Las elecciones del 28 de julio pusieron en crisis a la izquierda latinoamericana. Boric cuestionó abiertamente los resultados, en tanto que Lula y Gustavo Petro —y un poco más ambiguamente López Obrador— reclamaron que el CNE mostrara un conteo detallado (lo mismo hizo Cristina Kirchner, «por el legado de Chávez»). Con intereses muy concretos en Venezuela, Lula y Petro intentaron reencauzar la situación institucional, pero no lo lograron. Y nada hace pensar que puedan conseguirlo. El aislamient internacional no es razón suficiente para convencer a Maduro, que cuenta con una red de aliados importantes (si el gobierno no cayó entre 2017 y 2020, con las sanciones de Estados Unidos en su punto más duro, el Grupo de Lima presionando desde América Latina y la crisis económica agravándose, ¿por qué habría de caer ahora?). Por otro lado, las marchas convocadas por la oposición fueron masivas pero no apabullantes, y fueron menguando con el paso de los días, porque la emigración afectó su capacidad de movilización, por la represión oficial o porque los venezolanos no quieren repetir el escenario de conflicto social extremo de 2017 (no hay que descartar tampoco la importancia del apoyo silencioso brindado por el capital aportado en los últimos años por la Perestroika tropical de Maduro). Por último, la Fuerza Armada permaneció, como siempre, leal al Gobierno. En suma, los tres factore que podrían haber desencadenado un cambio político no se desencadenaron.

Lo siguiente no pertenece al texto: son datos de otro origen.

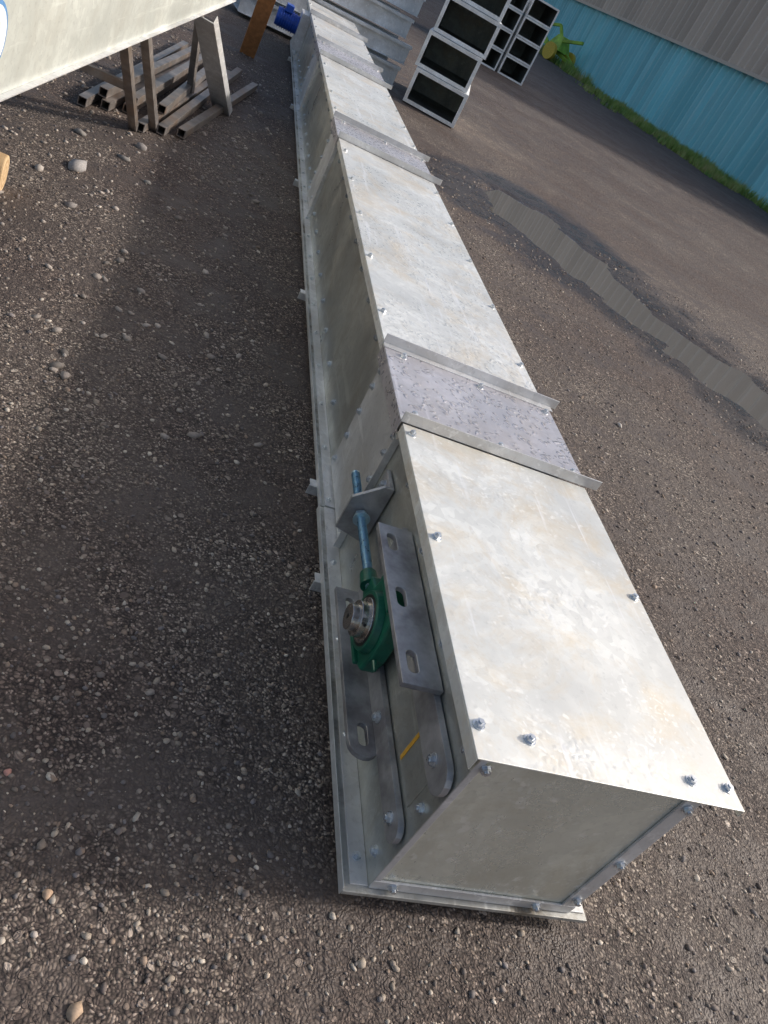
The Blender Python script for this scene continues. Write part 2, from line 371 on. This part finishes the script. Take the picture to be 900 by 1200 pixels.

Así las cosas, todo sugiere una prolongación del statu quo: la economía podrá mejorar circunstancialmente, pero sobre las ruinas de una riqueza que ya nunca volverá. Algunos emigrados regresarán, pero la mayoría ya está rehaciendo su vida en otros países. Si se mantiene la estabilidad, la pobreza podrá reducirse u poco, pero en una estructura social definitivamente centroamericanizada. Quizás en algún momento oficialismo y oposición vuelvan a sentarse a una mesa de diálogo, pero será sobre una relación definitivamente rota. Con la decisión de falsear los resultados de las elecciones, el chavismo dio un paso más en el camino de desdemocratización y aceleró el proceso de descomposición de un país que ya no nunca volverá a ser lo que fue.